--- Start of DATASET CONTENT ---
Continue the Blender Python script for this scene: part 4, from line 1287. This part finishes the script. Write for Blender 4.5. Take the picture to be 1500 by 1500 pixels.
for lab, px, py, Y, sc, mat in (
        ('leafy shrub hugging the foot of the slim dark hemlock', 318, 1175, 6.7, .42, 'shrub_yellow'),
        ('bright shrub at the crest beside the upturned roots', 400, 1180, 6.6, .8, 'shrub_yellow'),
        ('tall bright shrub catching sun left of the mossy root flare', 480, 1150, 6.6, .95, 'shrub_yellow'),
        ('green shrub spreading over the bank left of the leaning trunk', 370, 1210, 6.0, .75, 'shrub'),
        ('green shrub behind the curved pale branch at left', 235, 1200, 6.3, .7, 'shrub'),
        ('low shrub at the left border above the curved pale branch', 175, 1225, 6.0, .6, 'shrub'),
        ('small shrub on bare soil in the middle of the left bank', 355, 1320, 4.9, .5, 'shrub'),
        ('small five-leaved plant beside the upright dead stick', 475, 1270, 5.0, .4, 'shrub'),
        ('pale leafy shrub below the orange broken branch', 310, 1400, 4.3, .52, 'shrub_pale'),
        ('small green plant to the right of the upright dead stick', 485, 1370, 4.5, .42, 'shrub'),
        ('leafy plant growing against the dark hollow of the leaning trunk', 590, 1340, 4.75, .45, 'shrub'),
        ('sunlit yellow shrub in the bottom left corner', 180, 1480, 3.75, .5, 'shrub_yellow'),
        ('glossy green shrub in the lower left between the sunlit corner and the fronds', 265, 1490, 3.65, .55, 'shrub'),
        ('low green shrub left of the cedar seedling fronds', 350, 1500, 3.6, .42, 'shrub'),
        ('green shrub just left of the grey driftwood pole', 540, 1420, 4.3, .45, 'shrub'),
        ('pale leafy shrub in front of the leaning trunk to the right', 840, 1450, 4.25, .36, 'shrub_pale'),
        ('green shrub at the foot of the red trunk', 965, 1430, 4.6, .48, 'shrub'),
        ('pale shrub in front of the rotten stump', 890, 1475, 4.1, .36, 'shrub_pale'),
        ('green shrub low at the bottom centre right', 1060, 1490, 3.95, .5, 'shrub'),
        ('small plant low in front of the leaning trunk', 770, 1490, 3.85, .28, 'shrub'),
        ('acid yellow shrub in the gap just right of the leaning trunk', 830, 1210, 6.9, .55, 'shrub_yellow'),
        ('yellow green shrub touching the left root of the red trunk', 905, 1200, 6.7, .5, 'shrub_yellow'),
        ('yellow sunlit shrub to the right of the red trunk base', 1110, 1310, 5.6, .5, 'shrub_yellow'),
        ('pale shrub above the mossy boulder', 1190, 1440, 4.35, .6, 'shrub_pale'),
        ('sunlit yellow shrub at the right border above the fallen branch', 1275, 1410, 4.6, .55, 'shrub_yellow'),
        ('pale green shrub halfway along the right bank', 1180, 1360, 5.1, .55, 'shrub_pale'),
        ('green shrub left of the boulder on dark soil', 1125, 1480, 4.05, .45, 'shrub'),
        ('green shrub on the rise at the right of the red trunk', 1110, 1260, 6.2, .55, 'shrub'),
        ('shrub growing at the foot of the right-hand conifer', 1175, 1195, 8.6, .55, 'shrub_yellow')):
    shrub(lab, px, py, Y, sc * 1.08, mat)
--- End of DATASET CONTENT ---
WRITTEN REQUEST —
Take the listing above and write it out again exactly.

SOLUTION BELOW —
Continue the Blender Python script for this scene: part 4, from line 1287. This part finishes the script. Write for Blender 4.5. Take the picture to be 1500 by 1500 pixels.
for lab, px, py, Y, sc, mat in (
        ('leafy shrub hugging the foot of the slim dark hemlock', 318, 1175, 6.7, .42, 'shrub_yellow'),
        ('bright shrub at the crest beside the upturned roots', 400, 1180, 6.6, .8, 'shrub_yellow'),
        ('tall bright shrub catching sun left of the mossy root flare', 480, 1150, 6.6, .95, 'shrub_yellow'),
        ('green shrub spreading over the bank left of the leaning trunk', 370, 1210, 6.0, .75, 'shrub'),
        ('green shrub behind the curved pale branch at left', 235, 1200, 6.3, .7, 'shrub'),
        ('low shrub at the left border above the curved pale branch', 175, 1225, 6.0, .6, 'shrub'),
        ('small shrub on bare soil in the middle of the left bank', 355, 1320, 4.9, .5, 'shrub'),
        ('small five-leaved plant beside the upright dead stick', 475, 1270, 5.0, .4, 'shrub'),
        ('pale leafy shrub below the orange broken branch', 310, 1400, 4.3, .52, 'shrub_pale'),
        ('small green plant to the right of the upright dead stick', 485, 1370, 4.5, .42, 'shrub'),
        ('leafy plant growing against the dark hollow of the leaning trunk', 590, 1340, 4.75, .45, 'shrub'),
        ('sunlit yellow shrub in the bottom left corner', 180, 1480, 3.75, .5, 'shrub_yellow'),
        ('glossy green shrub in the lower left between the sunlit corner and the fronds', 265, 1490, 3.65, .55, 'shrub'),
        ('low green shrub left of the cedar seedling fronds', 350, 1500, 3.6, .42, 'shrub'),
        ('green shrub just left of the grey driftwood pole', 540, 1420, 4.3, .45, 'shrub'),
        ('pale leafy shrub in front of the leaning trunk to the right', 840, 1450, 4.25, .36, 'shrub_pale'),
        ('green shrub at the foot of the red trunk', 965, 1430, 4.6, .48, 'shrub'),
        ('pale shrub in front of the rotten stump', 890, 1475, 4.1, .36, 'shrub_pale'),
        ('green shrub low at the bottom centre right', 1060, 1490, 3.95, .5, 'shrub'),
        ('small plant low in front of the leaning trunk', 770, 1490, 3.85, .28, 'shrub'),
        ('acid yellow shrub in the gap just right of the leaning trunk', 830, 1210, 6.9, .55, 'shrub_yellow'),
        ('yellow green shrub touching the left root of the red trunk', 905, 1200, 6.7, .5, 'shrub_yellow'),
        ('yellow sunlit shrub to the right of the red trunk base', 1110, 1310, 5.6, .5, 'shrub_yellow'),
        ('pale shrub above the mossy boulder', 1190, 1440, 4.35, .6, 'shrub_pale'),
        ('sunlit yellow shrub at the right border above the fallen branch', 1275, 1410, 4.6, .55, 'shrub_yellow'),
        ('pale green shrub halfway along the right bank', 1180, 1360, 5.1, .55, 'shrub_pale'),
        ('green shrub left of the boulder on dark soil', 1125, 1480, 4.05, .45, 'shrub'),
        ('green shrub on the rise at the right of the red trunk', 1110, 1260, 6.2, .55, 'shrub'),
        ('shrub growing at the foot of the right-hand conifer', 1175, 1195, 8.6, .55, 'shrub_yellow')):
    shrub(lab, px, py, Y, sc * 1.08, mat)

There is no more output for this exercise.